Recorded data:
-=-=-
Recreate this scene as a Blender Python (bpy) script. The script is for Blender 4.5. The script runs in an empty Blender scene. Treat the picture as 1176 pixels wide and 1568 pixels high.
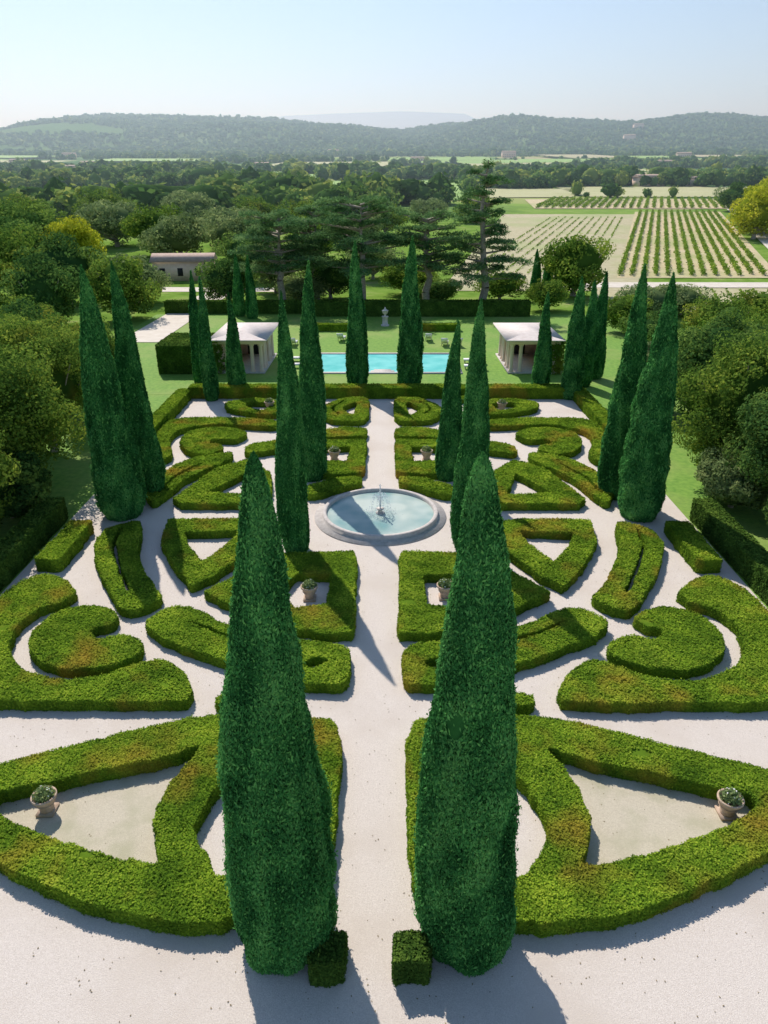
import bpy, math, random
import numpy as np
from mathutils import Vector
rng = np.random.default_rng(7)
random.seed(7)
SC = bpy.context.scene
COL = SC.collection

# ------------------------------------------------------------------ helpers
def norm(a):
    return a / np.maximum(np.linalg.norm(a, axis=-1, keepdims=True), 1e-9)

class SineNoise:
    def __init__(s, seed, freq, n=10):
        r = np.random.default_rng(seed)
        s.k = norm(r.normal(size=(n, 3))) * freq * r.uniform(.6, 1.6, (n, 1))
        s.p = r.uniform(0, 6.28, n)
    def __call__(s, P):
        P = np.asarray(P, dtype=float)
        return np.sin(P @ s.k.T + s.p).sum(-1) / math.sqrt(len(s.p)) * .8

def make_mesh(name, parts, mats, smooth=False):
    Vs, tints, loops, starts, totals, mi = [], [], [], [], [], []
    off = 0; ls = 0
    for V, F, m, t in parts:
        V = np.asarray(V, dtype=np.float32); F = np.asarray(F, dtype=np.int32)
        if len(F) == 0: continue
        Vs.append(V)
        tints.append(np.full(len(V), t, dtype=np.float32) if np.isscalar(t) else np.asarray(t, dtype=np.float32))
        loops.append((F + off).ravel())
        k = F.shape[1]
        starts.append(ls + np.arange(len(F)) * k); totals.append(np.full(len(F), k))
        mi.append(np.full(len(F), m)); ls += F.size; off += len(V)
    V = np.concatenate(Vs); L = np.concatenate(loops).astype(np.int32)
    S = np.concatenate(starts).astype(np.int32); T = np.concatenate(totals).astype(np.int32)
    me = bpy.data.meshes.new(name)
    me.vertices.add(len(V)); me.vertices.foreach_set("co", V.ravel())
    me.loops.add(len(L)); me.loops.foreach_set("vertex_index", L)
    me.polygons.add(len(S)); me.polygons.foreach_set("loop_start", S)
    try: me.polygons.foreach_set("loop_total", T)
    except Exception: pass
    me.polygons.foreach_set("material_index", np.concatenate(mi).astype(np.int32))
    if smooth: me.polygons.foreach_set("use_smooth", np.ones(len(S), dtype=bool))
    a = me.attributes.new("tint", 'FLOAT', 'POINT'); a.data.foreach_set("value", np.concatenate(tints))
    me.update(calc_edges=True); me.validate()
    for m in mats: me.materials.append(m)
    return me

def obj(name, me, loc=(0, 0, 0), rot=(0, 0, 0), sc=(1, 1, 1), parent=None):
    o = bpy.data.objects.new(name, me); COL.objects.link(o)
    o.location = loc; o.rotation_euler = rot; o.scale = sc
    if parent: o.parent = parent
    return o

def leaves(C, N, size, spread=.6, aspect=.55, axis=None):
    n = len(C)
    nn = norm(N + spread * rng.normal(size=(n, 3)))
    if axis is None: a = rng.normal(size=(n, 3))
    else: a = np.tile(np.array(axis, float), (n, 1)) + .5 * rng.normal(size=(n, 3))
    b = norm(np.cross(nn, a)); t = norm(np.cross(b, nn))
    s = (np.ones(n) * size)[:, None] * rng.uniform(.65, 1.35, (n, 1))
    V = np.stack([C + t * s, C + b * s * aspect, C - t * s, C - b * s * aspect], 1).reshape(-1, 3)
    return V, np.arange(4 * n).reshape(n, 4)

def lathe(prof, seg=32, wob=None):
    prof = np.array(prof, float); m = len(prof)
    th = np.linspace(0, 2 * math.pi, seg, endpoint=False)
    V = np.stack([prof[:, 0][:, None] * np.cos(th), prof[:, 0][:, None] * np.sin(th),
                  np.repeat(prof[:, 1][:, None], seg, 1)], -1).reshape(-1, 3)
    F = []
    for i in range(m - 1):
        for j in range(seg):
            k = (j + 1) % seg
            F.append((i * seg + j, i * seg + k, (i + 1) * seg + k, (i + 1) * seg + j))
    return V, np.array(F)

def tube(p0, p1, r0, r1, seg=7):
    p0 = np.array(p0, float); p1 = np.array(p1, float); d = norm((p1 - p0)[None])[0]
    a = np.array([0, 0, 1.]) if abs(d[2]) < .9 else np.array([1., 0, 0])
    u = norm(np.cross(d, a)[None])[0]; v = np.cross(d, u)
    th = np.linspace(0, 2 * math.pi, seg, endpoint=False)
    ring = np.cos(th)[:, None] * u + np.sin(th)[:, None] * v
    V = np.concatenate([p0 + ring * r0, p1 + ring * r1])
    F = [(j, (j + 1) % seg, seg + (j + 1) % seg, seg + j) for j in range(seg)]
    return V, np.array(F)

def box(x0, x1, y0, y1, z0, z1):
    V = np.array([(x, y, z) for z in (z0, z1) for y in (y0, y1) for x in (x0, x1)], float)
    F = np.array([(0, 2, 3, 1), (4, 5, 7, 6), (0, 1, 5, 4), (2, 6, 7, 3), (0, 4, 6, 2), (1, 3, 7, 5)])
    return V, F

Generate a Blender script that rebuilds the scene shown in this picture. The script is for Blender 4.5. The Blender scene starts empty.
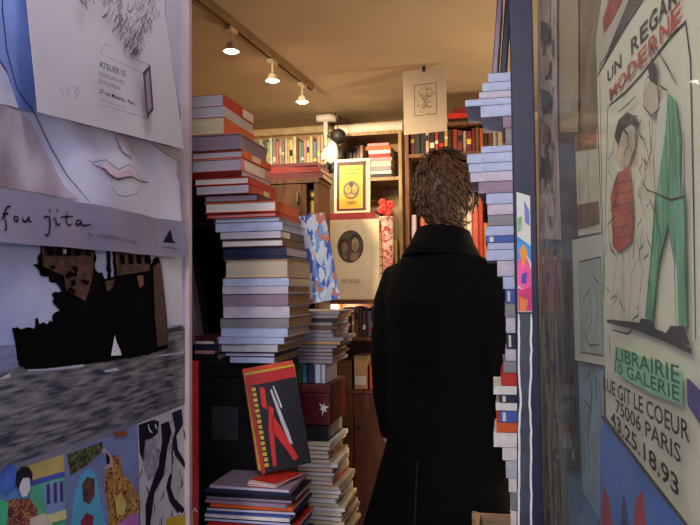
import bpy, bmesh, math, random
from mathutils import Vector, Matrix, Euler
from mathutils.geometry import tessellate_polygon

rnd = random.Random(11)
scene = bpy.context.scene
COL = scene.collection
R = math.radians

# ------------------------------------------------------------------ camera
EYE = Vector((0, 0, 1.4))
F_PX = 680.0
YAW, PITCH, ROLL = R(12.5), R(2.3), R(.6)
fwd = Vector((-math.sin(YAW) * math.cos(PITCH), math.cos(YAW) * math.cos(PITCH), math.sin(PITCH)))
r0 = Vector((math.cos(YAW), math.sin(YAW), 0))
u0 = r0.cross(fwd)
cam_up = u0 * math.cos(ROLL) + r0 * math.sin(ROLL)
cam_rt = r0 * math.cos(ROLL) - u0 * math.sin(ROLL)


def ray(px, py):
    return fwd + cam_rt * ((px - 350) / F_PX) + cam_up * ((262.5 - py) / F_PX)


def at_d(px, py, d):
    return EYE + ray(px, py) * d


def at_y(px, py, y):
    k = ray(px, py)
    return EYE + k * (y / k.y)


def at_z(px, py, z):
    k = ray(px, py)
    return EYE + k * ((z - EYE.z) / k.z)


cd = bpy.data.cameras.new('camera')
cam = bpy.data.objects.new('camera', cd)
COL.objects.link(cam)
m3 = Matrix((cam_rt, cam_up, -fwd)).transposed()
cam.matrix_world = Matrix.Translation(EYE) @ m3.to_4x4()
cd.sensor_width = 36
cd.lens = 36 * F_PX / 700
cd.clip_start = 0.01
scene.camera = cam

# ------------------------------------------------------------------ materials
MATS = {}


def lin(c):
    out = []
    for v in c:
        v /= 255
        out.append(v / 12.92 if v <= .04045 else ((v + .055) / 1.055) ** 2.4)
    return out


def mat(c, rough=.6, var=.12, scale=18, metal=0, bump=0.0, stretch=None, c2=None, spec=.4):
    key = (tuple(c), rough, var, scale, metal, bump, stretch, tuple(c2) if c2 else None, spec)
    if key in MATS:
        return MATS[key]
    m = bpy.data.materials.new('surface_%02x%02x%02x' % tuple(int(x) for x in c))
    m.use_nodes = True
    nt = m.node_tree
    b = nt.nodes['Principled BSDF']
    b.inputs['Roughness'].default_value = rough
    b.inputs['Metallic'].default_value = metal
    b.inputs['Specular IOR Level'].default_value = spec
    tc = nt.nodes.new('ShaderNodeTexCoord')
    mp = nt.nodes.new('ShaderNodeMapping')
    nt.links.new(tc.outputs['Object'], mp.inputs['Vector'])
    if stretch:
        mp.inputs['Scale'].default_value = stretch
    nz = nt.nodes.new('ShaderNodeTexNoise')
    nz.inputs['Scale'].default_value = scale
    nz.inputs['Detail'].default_value = 4
    nt.links.new(mp.outputs['Vector'], nz.inputs['Vector'])
    cr = nt.nodes.new('ShaderNodeValToRGB')
    l = lin(c)
    if c2:
        a, bb = l, lin(c2)
    else:
        a = [x * (1 - var) for x in l]
        bb = [min(1, x * (1 + var)) for x in l]
    cr.color_ramp.elements[0].position = .36
    cr.color_ramp.elements[1].position = .64
    cr.color_ramp.elements[0].color = (*a, 1)
    cr.color_ramp.elements[1].color = (*bb, 1)
    nt.links.new(nz.outputs['Fac'], cr.inputs['Fac'])
    nt.links.new(cr.outputs['Color'], b.inputs['Base Color'])
    if bump:
        bp = nt.nodes.new('ShaderNodeBump')
        bp.inputs['Strength'].default_value = bump
        bp.inputs['Distance'].default_value = .01
        nt.links.new(nz.outputs['Fac'], bp.inputs['Height'])
        nt.links.new(bp.outputs['Normal'], b.inputs['Normal'])
    MATS[key] = m
    return m


def pages(c=(226, 216, 204), rot=False):
    """page block: fine stripes along the thickness"""
    key = ('pages', tuple(c), rot)
    if key in MATS:
        return MATS[key]
    s = (260, 1, 1) if rot else (1, 1, 260)
    m = mat(c, .85, .16, 3, stretch=s)
    MATS[key] = m
    return m


def voro(cols, scale, stretch=None, rough=.6, rand=True):
    m = bpy.data.materials.new('print_pattern')
    m.use_nodes = True
    nt = m.node_tree
    b = nt.nodes['Principled BSDF']
    b.inputs['Roughness'].default_value = rough
    tc = nt.nodes.new('ShaderNodeTexCoord')
    mp = nt.nodes.new('ShaderNodeMapping')
    if stretch:
        mp.inputs['Scale'].default_value = stretch
    nz = nt.nodes.new('ShaderNodeTexNoise')
    nz.inputs['Scale'].default_value = scale * .7
    mx = nt.nodes.new('ShaderNodeMixRGB')
    mx.blend_type = 'ADD'
    mx.inputs[0].default_value = .12
    nt.links.new(tc.outputs['Object'], mp.inputs['Vector'])
    nt.links.new(mp.outputs['Vector'], nz.inputs['Vector'])
    nt.links.new(mp.outputs['Vector'], mx.inputs[1])
    nt.links.new(nz.outputs['Color'], mx.inputs[2])
    v = nt.nodes.new('ShaderNodeTexVoronoi')
    v.inputs['Scale'].default_value = scale
    nt.links.new(mx.outputs[0], v.inputs['Vector'])
    sp = nt.nodes.new('ShaderNodeSeparateColor')
    nt.links.new(v.outputs['Color'], sp.inputs[0])
    cr = nt.nodes.new('ShaderNodeValToRGB')
    cr.color_ramp.interpolation = 'CONSTANT'
    n = len(cols)
    while len(cr.color_ramp.elements) < n:
        cr.color_ramp.elements.new(.5)
    for i, c in enumerate(cols):
        cr.color_ramp.elements[i].position = i / n
        cr.color_ramp.elements[i].color = (*lin(c), 1)
    nt.links.new(sp.outputs[0], cr.inputs['Fac'])
    nt.links.new(cr.outputs['Color'], b.inputs['Base Color'])
    return m


def emit(c, s):
    m = bpy.data.materials.new('lamp_glow')
    m.use_nodes = True
    nt = m.node_tree
    nt.nodes.clear()
    e = nt.nodes.new('ShaderNodeEmission')
    e.inputs[0].default_value = (*lin(c), 1)
    e.inputs[1].default_value = s
    o = nt.nodes.new('ShaderNodeOutputMaterial')
    nt.links.new(e.outputs[0], o.inputs[0])
    return m


def glass_mat(tint=(235, 240, 240), milky=.05, refl=1.0):
    m = bpy.data.materials.new('window_glass')
    m.use_nodes = True
    nt = m.node_tree
    nt.nodes.clear()
    o = nt.nodes.new('ShaderNodeOutputMaterial')
    tr = nt.nodes.new('ShaderNodeBsdfTransparent')
    tr.inputs[0].default_value = (*lin(tint), 1)
    gl = nt.nodes.new('ShaderNodeBsdfGlossy')
    gl.inputs['Roughness'].default_value = .02
    df = nt.nodes.new('ShaderNodeBsdfDiffuse')
    df.inputs[0].default_value = (.7, .68, .62, 1)
    fr = nt.nodes.new('ShaderNodeFresnel')
    fr.inputs[0].default_value = 1.35
    ge = nt.nodes.new('ShaderNodeNewGeometry')
    ir = nt.nodes.new('ShaderNodeMapRange')
    ir.inputs['To Min'].default_value = 1.06
    ir.inputs['To Max'].default_value = 1 / 1.06
    nt.links.new(ge.outputs['Backfacing'], ir.inputs['Value'])
    nt.links.new(ir.outputs['Result'], fr.inputs[0])
    m1 = nt.nodes.new('ShaderNodeMixShader')
    tc = nt.nodes.new('ShaderNodeTexCoord')
    nz = nt.nodes.new('ShaderNodeTexNoise')
    nz.inputs['Scale'].default_value = 5
    nt.links.new(tc.outputs['Object'], nz.inputs['Vector'])
    ma = nt.nodes.new('ShaderNodeMath')
    ma.operation = 'MULTIPLY'
    ma.inputs[1].default_value = milky * 2
    nt.links.new(nz.outputs['Fac'], ma.inputs[0])
    nt.links.new(ma.outputs[0], m1.inputs[0])
    nt.links.new(tr.outputs[0], m1.inputs[1])
    nt.links.new(df.outputs[0], m1.inputs[2])
    m2 = nt.nodes.new('ShaderNodeMixShader')
    mu = nt.nodes.new('ShaderNodeMath')
    mu.operation = 'MULTIPLY'
    mu.inputs[1].default_value = .35 * refl
    nt.links.new(fr.outputs[0], mu.inputs[0])
    nt.links.new(mu.outputs[0], m2.inputs[0])
    nt.links.new(m1.outputs[0], m2.inputs[1])
    nt.links.new(gl.outputs[0], m2.inputs[2])
    nt.links.new(m2.outputs[0], o.inputs[0])
    return m


# ------------------------------------------------------------------ object helpers
LABELS = {}


def tag(o, label, cat, group=None):
    o['label'] = label
    o['category'] = cat
    if group:
        o['group'] = group
    LABELS.setdefault(label, []).append(o.name)
    return o


def empty(name, loc, rot=(0, 0, 0)):
    o = bpy.data.objects.new(name, None)
    o.location = loc
    o.rotation_euler = rot
    o.empty_display_size = .05
    COL.objects.link(o)
    return o


def link(name, bm, mats, parent=None, loc=None, rot=None, smooth=False, label=None):
    me = bpy.data.meshes.new(name)
    bmesh.ops.recalc_face_normals(bm, faces=bm.faces)
    bm.to_mesh(me)
    bm.free()
    for m in (mats if isinstance(mats, (list, tuple)) else [mats]):
        me.materials.append(m)
    if smooth:
        for p in me.polygons:
            p.use_smooth = True
    o = bpy.data.objects.new(name, me)
    COL.objects.link(o)
    if parent:
        o.parent = parent
    if loc is not None:
        o.location = loc
    if rot is not None:
        o.rotation_euler = rot
    if label:
        o['label'] = label
    return o


def box(bm, lo, hi, mi=0, bev=0.0):
    vs = [bm.verts.new((x, y, z)) for x in (lo[0], hi[0]) for y in (lo[1], hi[1]) for z in (lo[2], hi[2])]
    idx = [(0, 1, 3, 2), (4, 6, 7, 5), (0, 4, 5, 1), (2, 3, 7, 6), (0, 2, 6, 4), (1, 5, 7, 3)]
    fs = [bm.faces.new([vs[i] for i in f]) for f in idx]
    for f in fs:
        f.material_index = mi
    if bev:
        es = list({e for f in fs for e in f.edges})
        bmesh.ops.bevel(bm, geom=es, offset=bev, segments=2, affect='EDGES', profile=.5)
    return fs


def bxo(name, lo, hi, m, parent=None, bev=0.0, **k):
    bm = bmesh.new()
    box(bm, lo, hi, 0, bev)
    return link(name, bm, m, parent, **k)


def tube(bm, pts, rad, seg=8, cap=True, mi=0):
    pts = [Vector(p) for p in pts]
    n = len(pts)
    rs = rad if isinstance(rad, (list, tuple)) else [rad] * n
    rings = []
    for i, p in enumerate(pts):
        d = (pts[min(i + 1, n - 1)] - pts[max(i - 1, 0)]).normalized()
        a = d.orthogonal().normalized() if i == 0 else (pa - d * pa.dot(d)).normalized()
        pa = a
        b = d.cross(a)
        rings.append([bm.verts.new(p + (a * math.cos(t) + b * math.sin(t)) * rs[i]) for t in [2 * math.pi * k / seg for k in range(seg)]])
    for i in range(n - 1):
        for k in range(seg):
            f = bm.faces.new((rings[i][k], rings[i][(k + 1) % seg], rings[i + 1][(k + 1) % seg], rings[i + 1][k]))
            f.material_index = mi
    if cap:
        bm.faces.new(rings[0][::-1]).material_index = mi
        bm.faces.new(rings[-1]).material_index = mi


def lathe(bm, prof, seg=16, center=(0, 0, 0), mi=0):
    rings = []
    for r, z in prof:
        rings.append([bm.verts.new((center[0] + r * math.cos(2 * math.pi * k / seg), center[1] + r * math.sin(2 * math.pi * k / seg), center[2] + z)) for k in range(seg)])
    for i in range(len(rings) - 1):
        for k in range(seg):
            bm.faces.new((rings[i][k], rings[i][(k + 1) % seg], rings[i + 1][(k + 1) % seg], rings[i + 1][k])).material_index = mi
    bm.faces.new(rings[0][::-1]).material_index = mi
    bm.faces.new(rings[-1]).material_index = mi


def ellipsoid(bm, c, r, u=16, v=10):
    res = bmesh.ops.create_uvsphere(bm, u_segments=u, v_segments=v, radius=1)
    for w in res['verts']:
        w.co = Vector((c[0] + w.co.x * r[0], c[1] + w.co.y * r[1], c[2] + w.co.z * r[2]))
    return res['verts']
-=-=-
> Task to complete
In the listing above, find the line containing "Generate a Blender" and the line containing "from mathutils.geometry import", then write out both of them and every line between, exactly, with no pictures.

> Result for this exercise
Generate a Blender script that rebuilds the scene shown in this picture. The script is for Blender 4.5. The Blender scene starts empty.
import bpy, bmesh, math, random
from mathutils import Vector, Matrix, Euler
from mathutils.geometry import tessellate_polygon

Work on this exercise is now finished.